ByteSlice and String have been kept, since those are even used internally.

There is no way to read a string directly like there was in the previous version - this is because of the aforementioned variability in implementation about encoding the length. You can still use the newly-added Read method (implements io.Reader) passing a byte slice with the length desired.

Why you should

The biggest, yet simplest, change was by removing all slice allocations. This is a common trick used often, in places such as fasthttp and nanojson (yes, that’s what we call shameless advertising.)

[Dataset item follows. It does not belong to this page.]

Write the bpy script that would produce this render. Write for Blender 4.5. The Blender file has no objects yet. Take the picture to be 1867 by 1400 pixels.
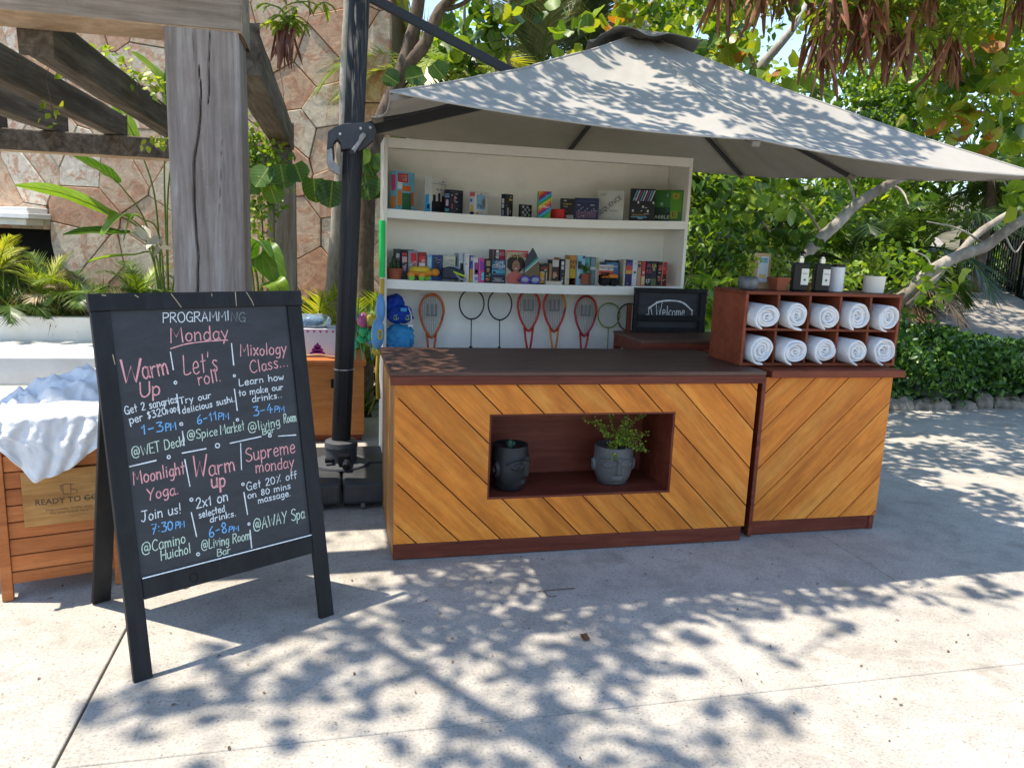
import bpy, math, random
import numpy as np
from mathutils import Vector, Matrix, noise as mnoise
R = math.radians
random.seed(7)
rng = np.random.default_rng(11)
scene = bpy.context.scene
C = scene.collection

# ------------------------------------------------------------------ camera
CAMH = 1.58
AX = Vector((0.97330729, -0.00495989, 0.2294522))      # world x, y, z written in camera coordinates (right, down, forward)
AY = Vector((-0.22637969, -0.18519802, 0.95627084))
AZ = Vector((0.03775109, -0.98268871, -0.1813774))
right = Vector((AX[0], AY[0], AZ[0])); down = Vector((AX[1], AY[1], AZ[1])); fwd = Vector((AX[2], AY[2], AZ[2]))
cam_data = bpy.data.cameras.new('camera'); cam = bpy.data.objects.new('camera', cam_data); C.objects.link(cam)
cm = Matrix((right, -down, -fwd)).transposed().to_4x4(); cm.translation = (0, 0, CAMH)
cam.matrix_world = cm
cam_data.sensor_width = 36.0; cam_data.lens = 1385.0 / 1867.0 * 36.0
cam_data.clip_start = 0.05; cam_data.clip_end = 2000
scene.camera = cam

def ray(px, py):
    return (right * (px - 933.5) + down * (py - 700.0) + fwd * 1385.0)
def P(px, py, y):                                       # point at depth y seen at a place of the photograph
    v = ray(px, py); t = y / v[1]
    return Vector((v[0] * t, y, CAMH + v[2] * t))
def G(px, py, z=0.0):
    v = ray(px, py); t = (z - CAMH) / v[2]
    return Vector((v[0] * t, v[1] * t, z))

# ------------------------------------------------------------------ sky, sun, exposure
SX, SY = 0.335, -0.055                                  # where the tip of a 1 m stick throws its shadow
world = bpy.data.worlds.new('World'); scene.world = world; world.use_nodes = True
wn = world.node_tree; wn.nodes.clear()
wo = wn.nodes.new('ShaderNodeOutputWorld'); wb = wn.nodes.new('ShaderNodeBackground'); sky = wn.nodes.new('ShaderNodeTexSky')
sky.sky_type = 'NISHITA'; sky.sun_disc = False
sky.sun_elevation = math.atan(1 / math.hypot(SX, SY)); sky.sun_rotation = math.atan2(-SX, -SY)
sky.altitude = 0; sky.air_density = 1.0; sky.dust_density = 0.1; sky.ozone_density = 3.2
wb.inputs['Strength'].default_value = 0.15
hs = wn.nodes.new('ShaderNodeHueSaturation'); hs.inputs['Saturation'].default_value = 0.90
wn.links.new(sky.outputs[0], hs.inputs['Color']); wn.links.new(hs.outputs[0], wb.inputs[0]); wn.links.new(wb.outputs[0], wo.inputs[0])
sun_d = bpy.data.lights.new('sun', 'SUN'); sun_d.energy = 3.8; sun_d.angle = R(0.55); sun_d.color = (1.0, 0.91, 0.775)
sun = bpy.data.objects.new('sun', sun_d); C.objects.link(sun); sun.location = (-4, 1, 12)
sun.rotation_euler = Vector((SX, SY, -1)).to_track_quat('-Z', 'Y').to_euler()
scene.view_settings.view_transform = 'Standard'; scene.view_settings.look = 'None'
scene.view_settings.exposure = 1.24; scene.view_settings.gamma = 1.0; scene.view_settings.use_curve_mapping = False
scene.render.engine = 'CYCLES'
scene.cycles.max_bounces = 8; scene.cycles.diffuse_bounces = 4; scene.cycles.transparent_max_bounces = 12

# ------------------------------------------------------------------ helpers
def link(o, parent=None):
    C.objects.link(o)
    if parent is not None: o.parent = parent
    return o
def tag(o, label=None, cat=None, group=None, kind=None):
    if label: o['label'] = label
    if cat: o['category'] = cat
    if group: o['group'] = group
    if kind: o['kind'] = kind
    return o
def empty(name, loc, label=None, cat=None, group=None, rz=0.0):
    o = bpy.data.objects.new(name, None); C.objects.link(o)
    o.location = loc; o.rotation_euler = (0, 0, rz); o.empty_display_size = 0.1
    return tag(o, label, cat, group)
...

Previously, every single tiny read and write allocated a byte slice. This is actually quite expensive - it is a heap allocation, which needs to be tracked by the garbage collector, and so on. Now the byte slice is pre-allocated in the Reader/WriteChain itself (as an array, buf [8]byte, which is then used as a slice, ie. c.buf[:]). This gives significant performance boosts:

$ git checkout v1
$ go test -bench=.
goos: linux
goarch: amd64
pkg: github.com/thehowl/binary
BenchmarkWriteSmall-4    	30000000	        36.4 ns/op
BenchmarkWriteMedium-4   	 5000000	       263 ns/op
BenchmarkWriteLong-4     	 1000000	      1649 ns/op
PASS
ok  	github.com/thehowl/binary	4.421s

$ git checkout master
$ go test -bench=.
goos: linux
goarch: amd64
pkg: github.com/thehowl/binary
BenchmarkWriteSmall-4    	100000000	        20.0 ns/op
BenchmarkWriteMedium-4   	20000000	        91.7 ns/op
BenchmarkWriteLong-4     	 3000000	       412 ns/op
PASS
ok  	github.com/thehowl/binary	5.630s

As you can see, for writes of large chunks of data, this can be up to a 4x improvement.